Using The Shuttles External Fuel Tank In Our Return to The Moon and Our Forum: Spacesettlers
Thread: Using The Shuttles External Fuel Tank In Our Return to The Moon and Our
--- In spacesettlers@yahoogroups.com, "ANTIcarrot"
wrote:
> > From: Alex Michael Bonnici [mailto:albonnici@v...]
>
> > I agree with you Ed. I asked this question at the National Space
> > Society's International Space Development Conference (ISDC)
> > back in 1996 in New York City and the impression I got was NASA
> > was more interested in empire building rather than making space
> > exploration and settlementsa real possibility for common people.
>
> The problem is there are two parts to NASA. A good, useful part,
and it's reverse twin: The Evil NASA. Good NASA does things like land
probes on mars, tries to save the tax-payer money and comes up with
much better ways of doing things. Evil NASA runs the manned space
programme, and fears that without projects like the shuttle and ISS
as excuses for it's existence it will wither and die leaving Good
NASA in charge of everything.
>
> Now Good NASA suggested to Clinton way back when that the ISS could
be launched IN ONE GO by a single shuttle C; that is to say a shuttle
where the wings, tail, cockpit and cargo-bay have been replaced by a
single cargo-pod. Evil NASA though told the president that while this
could be done, that the international partners would be upset, since
this 'super ISS' would be so big that the space provided by
internationally built modules would be surplus to requirements. As a
president who actually cared (moderately) about international
politics the president was concerned and swallowed this nonsense. A
fact which might make a lot of feminists feel somehow better.

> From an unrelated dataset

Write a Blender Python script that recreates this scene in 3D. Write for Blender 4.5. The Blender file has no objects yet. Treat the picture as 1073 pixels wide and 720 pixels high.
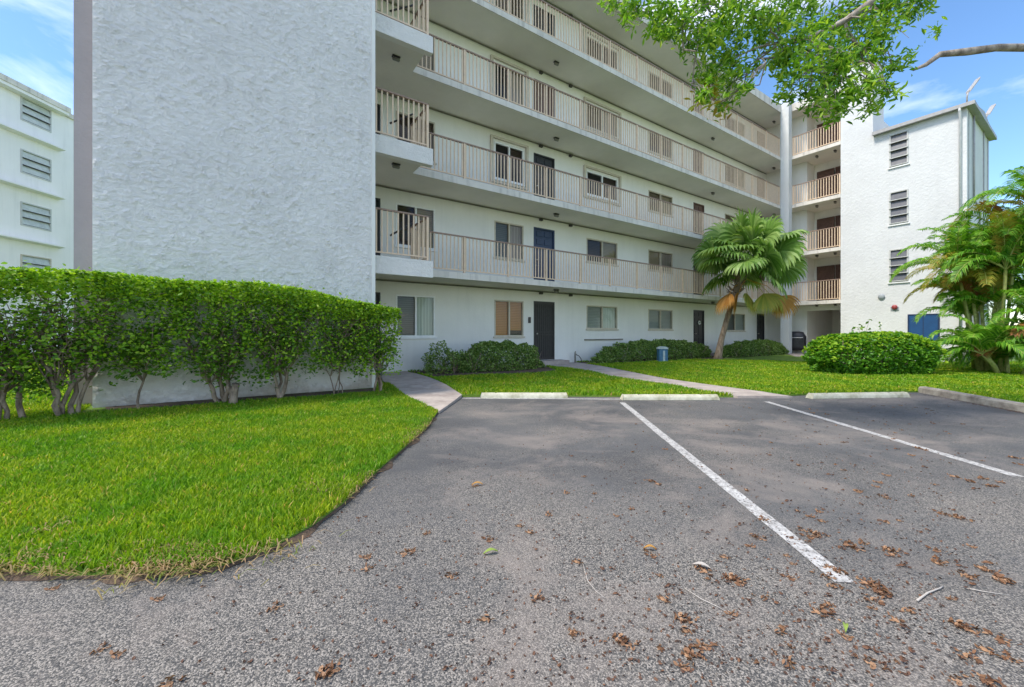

> The specific problems with ET options is getting the equipment into
the tank once it's up there, and getting external hard-points to
survive the Mach 3+ flight up into space. There are also concerns as
to how much strength the tank would retain after the thermal GBH it
suffers on it's way up, and the fact that if it failed there'd be no
secondary module for the crew to escape to. It's also made out of
wielded sections. The ISS modules are milled out of solid chunks of
metal and for *good* *reason*.
Someone, somewhere, (I foget where now, maybe was on the forum) said
that because the External Tank/Solid Fuel Bosters, the Colombia (foam
hit underside) and Challenger (O-rings) space shuttles would not have
been lost. The orbiter has in fact, a perfect record, so it said. It
just the Space Transportation System as a whole that at falt.
> In recent times it's suggested that an inflatable space-station
would be able to do everything an ET option could do at a far lower
price, and would 'bounce' when hit by debris, rather than getting
holed or snapping like the aluminium tank would.